Page 121 of ‘Things to Do Now You’re 50…’ begins: Buy a back scratcher and you will enjoy hours of pure bliss. This was a definite case of preaching to the converted.
I have had an itchy back since…well, since I’ve had a back, I suppose. Itching can be torture, especially when politeness prevents us from scratching, in public, for example. And I can vouch for the fact that there is no more pleasurable sensation in the world, as getting rid of an itch.
Over the years, I’ve tried many, many methods of relieving the itches:
- gripping a towel in each hand and rubbing it up and down my back (doesn’t scratch so much as stroke)
- using a knitting needle (quite dangerous!)
- using a knife! (ditto)
- asking someone else to do it (never a success because you simply can’t direct someone else’s fingers and nails to the exact spot required)
About six or so years ago, while out with my hubby for one of our long, country walks, I hit upon the idea of choosing a suitable stick to do the job. If bears can relieve their itches with the help of trees, then a smaller animal (me) must be able to do likewise with a smaller part of a tree.
You’d think it would be easy to find a stick on a country walk, but finding just the right shape, style and rigidity was tricky. We attracted quite a few looks of bewilderment too: usually it’s people with dogs who are looking for sticks, and we had no dog.
Once I had found my perfect specimen of scratchworthy topiary, I took it home and used it regularly. It was about eighteen inches long, with a similar girth to a wooden spoon, and it had several knobbles along its spine, which were just the job for digging into that annoying itch. The rapturous satisfaction I felt while using that stick could truly be compared to those experienced during a quite different ‘alone-in-my-room’ activity. I can well imagine the euphoria felt by a bear when it happens upon just the right kind of tree in the woods!
Alas, my stick and I had to part. I kept it at the side of my bed until we moved house (much to the surprise and amusement of the removals men!) but somehow it got lost in transit.
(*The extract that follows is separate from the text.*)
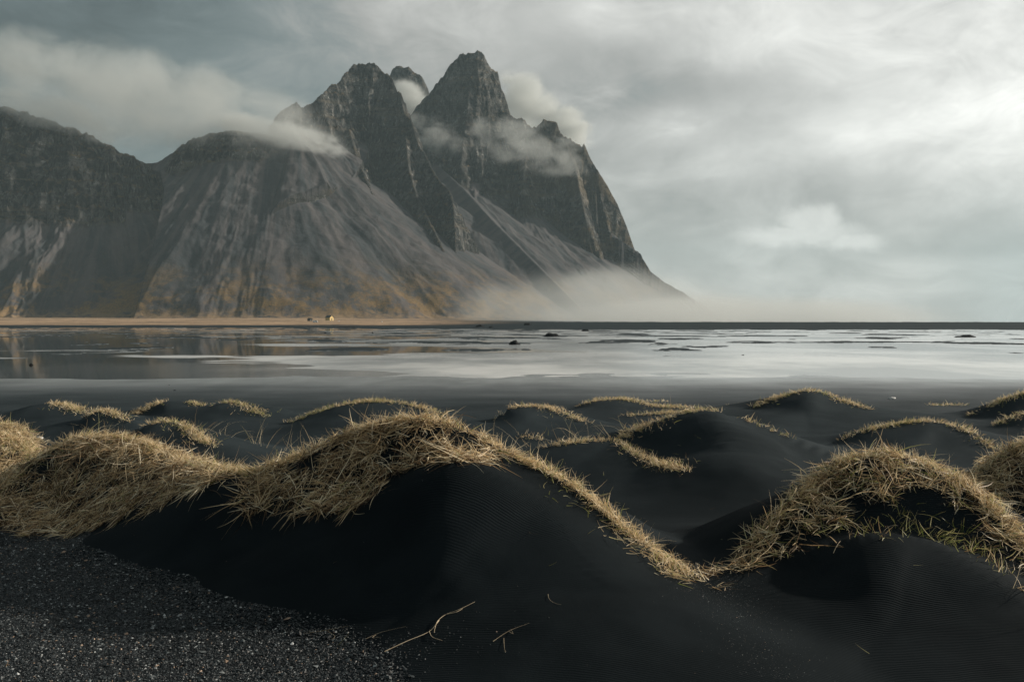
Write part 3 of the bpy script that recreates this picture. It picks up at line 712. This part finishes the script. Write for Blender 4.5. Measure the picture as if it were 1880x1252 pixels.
# middle distance crest lines
for P, hw, pm, gr in [
    ([(985,826,10.9),(1030,820,10.9),(1060,816,10.9),(1130,818,11.0)], 0.07, 900, 0.1),
    ([(1120,817,11.0),(1135,820,10.9),(1160,838,10.5),(1200,870,10.1),(1245,903,9.65),(1272,918,9.4)], 0.08, 1000, 0.15),
    ([(1130,818,11.0),(1170,792,11.2),(1230,768,11.2),(1290,757,11.2),(1325,762,11.2)], 0.08, 1100, 0.2),
    ([(1350,768,11.2),(1400,785,11.0),(1460,808,10.8)], 0.07, 420, 0.3),
    ([(520,783,15),(575,762,15.0),(620,746,15.0),(680,738,15.0),(740,742,14.8),(790,755,14.6),(830,772,14.4)], 0.14, 900, 0.3),
    ([(905,778,14.4),(915,765,14.4),(940,750,14.4),(1000,749,14.4),(1040,763,14.2),(1085,782,13.9)], 0.12, 900, 0.12),
    ([(950,795,13.2),(980,800,13.0),(1000,806,12.8)], 0.10, 260, 0.05),
    ([(1055,754,18),(1090,738,18),(1150,735,18),(1200,747,17.6),(1280,752,17)], 0.13, 700, 0.2),
    ([(1130,756,16.5),(1200,754,16.5),(1290,756,16.5)], 0.10, 500, 0.15),
    ([(1375,754,16.6),(1430,730,16.8),(1490,718,16.8),(1545,736,16.5),(1605,758,16)], 0.14, 900, 0.3),
    ([(1530,818,12.6),(1600,790,12.6),(1700,775,12.6),(1770,790,12.3),(1820,825,11.8),(1832,832,11.6)], 0.09, 900, 0.2),
    ([(1775,770,16),(1830,742,16),(1890,720,16),(1960,712,16)], 0.16, 900, 0.25),
    ([(1820,785,13.6),(1880,762,13.6),(1950,755,13.6)], 0.14, 1000, 0.2),
    ([(85,746,16),(100,743,16),(140,752,15.6),(150,765,15.2)], 0.16, 900, 0.15),
    ([(150,774,14),(185,756,14),(215,762,13.8),(238,780,13.5)], 0.14, 1000, 0.1),
    ([(240,770,16.5),(265,752,16.6),(290,741,16.8),(310,740,16.8)], 0.15, 900, 0.1),
    ([(345,740,16.8),(375,747,16.6)], 0.13, 700, 0.3),
    ([(385,747,16.6),(430,740,16.5),(465,752,16),(492,772,15.6)], 0.13, 800, 0.4),
    ([(255,788,12.0),(300,775,12.0),(345,788,11.8),(375,808,11.3),(402,828,11.0)], 0.12, 1100, 0.2),
    ([(1330,748,19),(1360,742,19),(1385,745,19)], 0.12, 350, 0.2),
    ([(1700,742,20),(1740,738,20),(1780,745,20)], 0.12, 260, 0.2),
    ([(1140,800,11.6),(1200,790,11.0),(1240,782,10.8)], 0.20, 160, 0.8),
    ([(1180,735,21),(1230,733,21)], 0.12, 150, 0.2)]:
    rr = P[0][2]
    band(P, hw * 1.5, pm * 0.22, ragged=0.9, up=1.0, down=0.15, L=0.06, W=0.0045 * max(1, rr / 11), green=gr + 0.25, rlo=0.2)
    band(P, hw * 0.65, pm * 0.75, ragged=1.0, up=0.9, down=0.15, L=0.065, W=0.0052 * max(1, rr / 11), green=gr, rlo=0.4)
# a few long loose stems
for P, n in [([(120,815,8.8),(200,812,8.7)], 26), ([(560,838,6.85),(640,800,6.8)], 20), ([(640,800,6.8),(720,778,6.8)], 22), ([(1560,845,6.5),(1660,838,6.5)], 16), ([(1060,905,6.2),(1130,960,6.0)], 14), ([(1150,985,5.9),(1230,1040,5.75)], 12), ([(1760,890,6.2),(1830,940,6.0)], 8), ([(300,775,12),(1290,757,11.2)], 30)]:
    band(P, 0.05, n, up=1.6, down=0.0, L=0.30, W=0.0032, green=0.1, sag=0.55, rlo=0.4)
# scattered single straws on the sand
n = 110
sx = rng.uniform(-3, 5, n); sy = rng.uniform(4.5, 14, n)
blades(sx, sy, up=0.5, down=0.2, L=0.06, W=0.003, green=0.4, sag=0.1, lift=0.0)

def build_grass():
    K = 4
    base = np.concatenate([b[0] for b in BL]); d = np.concatenate([b[1] for b in BL]); bend = np.concatenate([b[2] for b in BL])
    L = np.concatenate([b[3] for b in BL]); W = np.concatenate([b[4] for b in BL]); rn = np.concatenate([b[5] for b in BL]); g = np.concatenate([b[6] for b in BL])
    n = len(L); print("blades", n)
    side = unit(np.cross(d, rng.normal(0, 1, (n, 3))))
    pts = []; p = base.copy()
    for k in range(K + 1):
        t = k / K; w = W * (1.0 - t ** 1.6 * 0.88) * 0.5
        zg = None
        pts.append(p - side * w[:, None]); pts.append(p + side * w[:, None])
        dk = unit(d + bend * (t + 0.5 / K) ** 1.3)
        p = p + dk * (L / K)[:, None]
        # keep the blade from diving into the sand
        zz = z_at(p[:, 0], p[:, 1]) + 0.003
        p[:, 2] = np.maximum(p[:, 2], zz)
    V = np.stack(pts, 1).reshape(-1, 3)
    o0 = (np.arange(n) * 2 * (K + 1))[:, None, None]
    q = np.array([[2 * k, 2 * k + 1, 2 * k + 3, 2 * k + 2] for k in range(K)])[None]
    Fc = (o0 + q).reshape(-1, 4)
    o = mesh_np("dune_grass", V, Fc, grass_mat(), smooth=False)
    tag(o, "bleached straw coloured marram grass matted over the crests of the black dunes", kind='stuff')
    rep = 2 * (K + 1)
    fattr(o, 'rnd', np.repeat(rn, rep)); fattr(o, 'green', np.repeat(g, rep))
    fattr(o, 'along', np.tile(np.repeat(np.arange(K + 1) / K, 2), n))
build_grass()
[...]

The above picture represents just the right sort of stick. Each end of the stick can cater for a specific type and place of itch. However, I have since progressed to other methods of alleviating the wriggling, embarrassing discomfort of an itchy back.
One day, my husband was making fun of me and my stick in front of my father-in-law. Highly amused, he said he had just the thing for me. He went to his garden shed and returned with a heavy, metal gardening fork. This has been my scratcher of choice ever since. It absolutely can reach parts other back-scratchers can’t. Being metal, it’s also cool, so takes away that hot-and-bothered sensation at the same time as the itch. However, I have sometimes dug much too deeply (see those sharp fork points?) and made myself bleed! Not good!


So, in the end, I have found a happy medium; something that will discharge the itch but leave my back unscarred: a purpose-made, purpose-sold back-scratching stick, found in one of those Arkwright-style shops that sells everything from toffees to toilet rolls.


It’s purple (my favourite colour – a la Jenny Joseph!); it is telescopic; its teeth bite but don’t lacerate!
Now if you’ll excuse me (all this talk of itching and scratching!) I’m just going to my room for a little while…ecstasy!